Der BFD sollte die bereits bestehenden Freiwilligendienste – Freiwilliges Soziales Jahr (FSJ) und Freiwilliges Ökologisches Jahr (FÖJ) – ergänzen. Die Diakonie hat von Anfang an bemängelt, dass dadurch Parallelstrukturen zu bereits bewährten Angeboten aufgebaut werden. Wie bewerten Sie die praktische Umsetzung des Nebeneinanders verschiedener Formate mit Blick auf die letzten zehn Jahre?

Porträtfoto Rainer Hub

Rainer Hub ist Referent Freiwilliges soziales Engagement und Freiwilligendienste bei der Diakonie Deutschland.

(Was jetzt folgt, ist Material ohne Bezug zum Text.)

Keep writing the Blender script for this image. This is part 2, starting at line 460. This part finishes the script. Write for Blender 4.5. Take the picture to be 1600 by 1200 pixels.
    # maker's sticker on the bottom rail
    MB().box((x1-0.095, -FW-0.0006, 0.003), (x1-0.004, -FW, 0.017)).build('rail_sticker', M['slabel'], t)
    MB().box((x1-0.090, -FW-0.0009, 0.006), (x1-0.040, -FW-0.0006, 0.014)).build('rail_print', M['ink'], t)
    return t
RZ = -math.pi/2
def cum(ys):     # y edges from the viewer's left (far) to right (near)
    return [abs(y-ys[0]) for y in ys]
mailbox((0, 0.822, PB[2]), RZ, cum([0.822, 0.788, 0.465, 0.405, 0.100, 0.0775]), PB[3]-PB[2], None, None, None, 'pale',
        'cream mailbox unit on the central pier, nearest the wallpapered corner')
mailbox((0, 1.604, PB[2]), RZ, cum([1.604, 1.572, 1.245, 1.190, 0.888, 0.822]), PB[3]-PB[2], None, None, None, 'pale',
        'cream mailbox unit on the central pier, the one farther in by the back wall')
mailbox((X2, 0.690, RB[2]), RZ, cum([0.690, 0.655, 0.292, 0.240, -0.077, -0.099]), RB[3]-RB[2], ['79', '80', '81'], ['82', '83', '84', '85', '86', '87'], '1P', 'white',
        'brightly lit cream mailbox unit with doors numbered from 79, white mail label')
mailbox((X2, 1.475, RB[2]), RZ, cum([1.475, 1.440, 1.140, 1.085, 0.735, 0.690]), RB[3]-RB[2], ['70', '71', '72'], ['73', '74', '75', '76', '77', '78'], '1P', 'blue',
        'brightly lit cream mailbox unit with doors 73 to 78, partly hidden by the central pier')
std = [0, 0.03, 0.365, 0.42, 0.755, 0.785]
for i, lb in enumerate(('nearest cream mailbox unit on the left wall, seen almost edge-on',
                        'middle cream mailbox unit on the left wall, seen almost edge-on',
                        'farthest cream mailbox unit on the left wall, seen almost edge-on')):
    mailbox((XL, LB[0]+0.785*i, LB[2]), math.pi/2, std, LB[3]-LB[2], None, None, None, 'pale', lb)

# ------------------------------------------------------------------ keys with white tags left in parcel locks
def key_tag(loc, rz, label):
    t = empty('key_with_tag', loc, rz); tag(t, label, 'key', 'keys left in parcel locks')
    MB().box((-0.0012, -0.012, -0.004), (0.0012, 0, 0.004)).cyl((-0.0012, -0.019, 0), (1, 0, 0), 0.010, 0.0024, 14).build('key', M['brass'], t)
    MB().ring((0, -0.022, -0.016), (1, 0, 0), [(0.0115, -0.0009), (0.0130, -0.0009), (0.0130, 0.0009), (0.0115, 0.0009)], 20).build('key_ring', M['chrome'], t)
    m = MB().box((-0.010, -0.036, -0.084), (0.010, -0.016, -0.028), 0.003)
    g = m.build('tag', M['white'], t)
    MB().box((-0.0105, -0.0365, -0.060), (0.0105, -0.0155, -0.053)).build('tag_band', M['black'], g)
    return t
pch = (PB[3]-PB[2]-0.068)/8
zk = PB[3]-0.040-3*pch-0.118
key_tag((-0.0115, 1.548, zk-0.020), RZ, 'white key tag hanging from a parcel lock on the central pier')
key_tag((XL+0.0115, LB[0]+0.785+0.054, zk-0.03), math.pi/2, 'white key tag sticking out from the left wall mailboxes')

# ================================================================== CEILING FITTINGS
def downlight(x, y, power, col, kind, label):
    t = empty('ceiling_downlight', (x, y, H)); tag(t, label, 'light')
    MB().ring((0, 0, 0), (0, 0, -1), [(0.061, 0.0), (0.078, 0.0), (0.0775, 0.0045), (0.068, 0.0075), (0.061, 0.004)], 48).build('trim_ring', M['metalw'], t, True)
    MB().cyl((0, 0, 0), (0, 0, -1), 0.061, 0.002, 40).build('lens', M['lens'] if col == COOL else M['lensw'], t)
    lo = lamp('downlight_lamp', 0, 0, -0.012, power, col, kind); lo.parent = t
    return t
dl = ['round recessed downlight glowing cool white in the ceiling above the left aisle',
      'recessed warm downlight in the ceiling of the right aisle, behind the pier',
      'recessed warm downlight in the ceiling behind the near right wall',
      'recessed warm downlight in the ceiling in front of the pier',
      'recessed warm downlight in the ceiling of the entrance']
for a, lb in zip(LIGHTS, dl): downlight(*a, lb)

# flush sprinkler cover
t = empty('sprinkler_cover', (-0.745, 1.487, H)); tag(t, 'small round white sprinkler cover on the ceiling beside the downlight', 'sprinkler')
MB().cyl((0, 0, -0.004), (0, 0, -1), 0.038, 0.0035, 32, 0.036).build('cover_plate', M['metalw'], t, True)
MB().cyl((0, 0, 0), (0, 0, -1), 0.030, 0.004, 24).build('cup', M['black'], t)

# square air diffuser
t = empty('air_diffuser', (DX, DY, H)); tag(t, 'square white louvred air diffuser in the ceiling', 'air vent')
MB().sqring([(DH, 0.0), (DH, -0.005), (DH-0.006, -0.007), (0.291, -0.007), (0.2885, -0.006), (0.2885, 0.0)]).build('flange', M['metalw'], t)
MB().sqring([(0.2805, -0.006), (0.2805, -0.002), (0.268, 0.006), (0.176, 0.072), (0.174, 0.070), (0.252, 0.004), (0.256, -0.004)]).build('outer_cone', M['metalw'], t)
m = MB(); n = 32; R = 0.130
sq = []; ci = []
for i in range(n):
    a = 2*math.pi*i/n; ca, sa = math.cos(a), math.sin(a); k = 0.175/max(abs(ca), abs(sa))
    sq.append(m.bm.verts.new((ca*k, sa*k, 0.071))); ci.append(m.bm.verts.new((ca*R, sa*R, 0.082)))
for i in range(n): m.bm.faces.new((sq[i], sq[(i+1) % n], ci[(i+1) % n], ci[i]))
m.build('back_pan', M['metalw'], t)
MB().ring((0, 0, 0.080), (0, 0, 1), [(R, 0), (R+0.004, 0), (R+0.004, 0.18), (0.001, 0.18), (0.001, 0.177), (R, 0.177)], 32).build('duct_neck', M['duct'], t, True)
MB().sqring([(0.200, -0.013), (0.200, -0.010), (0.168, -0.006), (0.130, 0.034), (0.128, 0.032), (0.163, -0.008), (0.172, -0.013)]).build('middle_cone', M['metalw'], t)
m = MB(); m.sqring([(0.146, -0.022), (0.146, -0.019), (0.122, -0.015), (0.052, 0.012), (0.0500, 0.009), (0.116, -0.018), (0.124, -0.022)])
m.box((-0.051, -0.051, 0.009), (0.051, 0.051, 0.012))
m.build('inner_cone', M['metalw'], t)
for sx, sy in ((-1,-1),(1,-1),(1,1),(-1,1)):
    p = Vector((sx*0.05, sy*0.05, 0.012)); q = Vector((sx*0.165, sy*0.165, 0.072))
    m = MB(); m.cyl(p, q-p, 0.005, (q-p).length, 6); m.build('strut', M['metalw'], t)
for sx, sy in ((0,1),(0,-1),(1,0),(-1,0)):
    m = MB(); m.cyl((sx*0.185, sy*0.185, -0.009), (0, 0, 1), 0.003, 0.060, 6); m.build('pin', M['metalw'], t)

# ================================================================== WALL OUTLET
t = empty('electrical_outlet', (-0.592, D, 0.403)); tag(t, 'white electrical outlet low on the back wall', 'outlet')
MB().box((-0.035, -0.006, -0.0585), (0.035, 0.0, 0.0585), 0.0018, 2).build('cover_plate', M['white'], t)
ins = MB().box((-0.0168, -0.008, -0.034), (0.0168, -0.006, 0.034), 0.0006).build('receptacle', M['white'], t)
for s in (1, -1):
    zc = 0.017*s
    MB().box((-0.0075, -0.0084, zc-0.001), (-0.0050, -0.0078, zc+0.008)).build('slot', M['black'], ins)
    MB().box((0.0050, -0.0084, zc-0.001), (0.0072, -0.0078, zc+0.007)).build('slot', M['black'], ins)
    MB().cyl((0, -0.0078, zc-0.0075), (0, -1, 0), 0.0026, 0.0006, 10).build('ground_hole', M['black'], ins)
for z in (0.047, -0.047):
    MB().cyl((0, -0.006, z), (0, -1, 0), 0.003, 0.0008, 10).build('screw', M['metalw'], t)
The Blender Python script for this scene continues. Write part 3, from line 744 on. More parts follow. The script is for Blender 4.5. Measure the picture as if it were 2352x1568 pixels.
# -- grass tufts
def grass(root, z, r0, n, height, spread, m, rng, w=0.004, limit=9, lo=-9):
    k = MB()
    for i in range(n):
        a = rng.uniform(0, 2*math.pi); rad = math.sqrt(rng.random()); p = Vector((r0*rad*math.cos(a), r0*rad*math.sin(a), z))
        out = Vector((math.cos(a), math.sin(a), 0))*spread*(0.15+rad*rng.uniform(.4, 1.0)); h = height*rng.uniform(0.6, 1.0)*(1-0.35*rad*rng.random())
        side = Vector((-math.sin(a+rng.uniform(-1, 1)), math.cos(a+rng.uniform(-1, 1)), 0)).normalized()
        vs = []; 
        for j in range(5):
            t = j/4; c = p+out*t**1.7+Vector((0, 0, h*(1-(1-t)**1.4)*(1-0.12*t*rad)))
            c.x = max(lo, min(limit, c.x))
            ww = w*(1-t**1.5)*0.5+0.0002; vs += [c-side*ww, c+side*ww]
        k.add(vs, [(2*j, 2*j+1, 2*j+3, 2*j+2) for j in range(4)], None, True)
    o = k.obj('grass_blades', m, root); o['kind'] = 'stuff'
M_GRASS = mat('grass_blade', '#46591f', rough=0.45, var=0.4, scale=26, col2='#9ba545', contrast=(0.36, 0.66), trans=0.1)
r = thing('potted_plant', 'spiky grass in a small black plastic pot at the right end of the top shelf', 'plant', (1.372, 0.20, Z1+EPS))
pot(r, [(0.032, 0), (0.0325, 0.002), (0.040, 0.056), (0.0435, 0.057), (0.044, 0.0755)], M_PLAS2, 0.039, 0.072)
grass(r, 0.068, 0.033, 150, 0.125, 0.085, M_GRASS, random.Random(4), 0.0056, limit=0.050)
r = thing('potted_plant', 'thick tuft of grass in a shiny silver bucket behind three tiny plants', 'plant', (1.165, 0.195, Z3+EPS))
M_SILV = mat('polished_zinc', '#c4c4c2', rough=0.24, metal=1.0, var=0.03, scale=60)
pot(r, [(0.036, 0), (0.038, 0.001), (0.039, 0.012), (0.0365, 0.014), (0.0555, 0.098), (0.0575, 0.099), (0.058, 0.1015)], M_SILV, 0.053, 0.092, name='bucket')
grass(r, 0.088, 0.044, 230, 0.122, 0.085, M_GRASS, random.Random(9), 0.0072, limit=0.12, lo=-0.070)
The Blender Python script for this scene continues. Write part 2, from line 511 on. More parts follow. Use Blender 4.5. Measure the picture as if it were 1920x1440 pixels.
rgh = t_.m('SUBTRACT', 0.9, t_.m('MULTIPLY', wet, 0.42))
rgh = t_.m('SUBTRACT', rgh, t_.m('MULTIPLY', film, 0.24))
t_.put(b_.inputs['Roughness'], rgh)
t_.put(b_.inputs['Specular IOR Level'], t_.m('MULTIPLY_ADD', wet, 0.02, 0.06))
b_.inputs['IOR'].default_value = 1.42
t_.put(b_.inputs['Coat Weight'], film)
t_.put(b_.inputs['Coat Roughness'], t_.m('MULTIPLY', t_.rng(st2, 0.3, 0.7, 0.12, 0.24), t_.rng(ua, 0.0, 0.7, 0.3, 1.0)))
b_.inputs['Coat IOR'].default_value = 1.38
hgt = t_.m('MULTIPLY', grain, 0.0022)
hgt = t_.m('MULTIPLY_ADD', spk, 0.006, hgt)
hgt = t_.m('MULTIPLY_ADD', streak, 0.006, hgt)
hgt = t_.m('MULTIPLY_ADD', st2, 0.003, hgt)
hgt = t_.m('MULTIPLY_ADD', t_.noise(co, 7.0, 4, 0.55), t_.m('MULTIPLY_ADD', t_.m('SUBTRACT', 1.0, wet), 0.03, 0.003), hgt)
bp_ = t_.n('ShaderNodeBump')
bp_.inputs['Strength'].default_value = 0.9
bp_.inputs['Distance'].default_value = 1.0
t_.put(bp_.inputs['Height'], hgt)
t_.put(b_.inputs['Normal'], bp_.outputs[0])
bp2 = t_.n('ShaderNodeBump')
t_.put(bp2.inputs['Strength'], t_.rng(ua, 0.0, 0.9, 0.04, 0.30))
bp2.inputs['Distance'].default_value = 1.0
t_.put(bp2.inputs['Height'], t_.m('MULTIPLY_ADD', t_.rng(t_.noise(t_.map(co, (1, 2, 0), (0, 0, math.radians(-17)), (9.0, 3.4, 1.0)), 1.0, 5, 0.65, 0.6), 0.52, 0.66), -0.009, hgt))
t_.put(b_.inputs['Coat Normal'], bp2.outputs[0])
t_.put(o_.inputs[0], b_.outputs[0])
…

Hub: Beim Wegfall von Wehrpflicht und Zivildienst hat sich die Diakonie im Rahmen der Bundesarbeitsgemeinschaft der Freien Wohlfahrtspflege (BAGFW) dafür eingesetzt, mit den zur Verfügung stehenden Bundesmitteln die bestehenden Freiwilligendienste auszubauen, statt ein neues Format zu schaffen. Dies war seitens des Bundes und der damaligen schwarzgelben Koalition jedoch nicht gewollt. Stattdessen wurden die alten Strukturen des Bundesamtes für Zivildienst und der Zivildienstschulen in jedem Bundesland umfunktioniert zu einem Bundesamt für Familie und zivilgesellschaftliche Aufgaben (BAFzA) sowie Bildungszentren des Bundes. Dadurch gibt es bis heute bürokratische Parallelabläufe. Zudem ist die Vertragsgestaltung im BFD wesentlich umständlicher: Statt eines klassischen „Dreiecksvertrags“ zwischen Freiwilligen, Einsatzstelle und Bildungsträger – wie im FSJ und FÖJ – wird beim BFD ein Vertrag zwischen Freiwilligen und Bund geschlossen, der von Einsatzstelle und Träger akzeptiert werden muss. Das ist nur mit Aufwand zu praktizieren, weil Vorgänge und Formulare viel hin und her gehen müssen. Das BAFzA wird gerade in Bewerbungs-Stoßzeiten bei der Genehmigung der Anträge zu einer Art „Flaschenhals“, was den Prozess extrem erschwert und verlangsamt.

Wie kann der Bundesfreiwilligendienst noch verbessert werden – welche Entwicklung wäre wünschenswert?

Hub: Die bürokratischen Vorgänge müssen unbedingt vereinfach werden. Zudem haben wir von Anfang an kritisiert, dass BFDlerinnen und BFDler an fünftägigen bildungspolitischen Seminaren der Bildungszentren des Bundes teilnehmen müssen. Seit nunmehr über zehn Jahren machen wir uns stark dafür, dass jeder Bildungsträger diese Seminartage integriert in sein jeweiliges Konzept selber durchführen kann – so, wie es sich beim FSJ und FÖJ seit Jahrzehnten bewährt hat.

Parallel zum Ausbau des BFD wünschen wir uns eine Stärkung der Freiwilligendienste insgesamt: Auch für FSJ und FÖJ gibt es Konzepte und Eckpunkte zur Steigerung der Einsatzmöglichkeiten. Und auch die Eckpunkte eines Jugendfreiwilligenjahres von Ende 2018 weisen diese Richtung auf. Diese müssen endlich aus der klemmenden Schublade geholt und in der kommenden Legislaturperiode umgesetzt werden.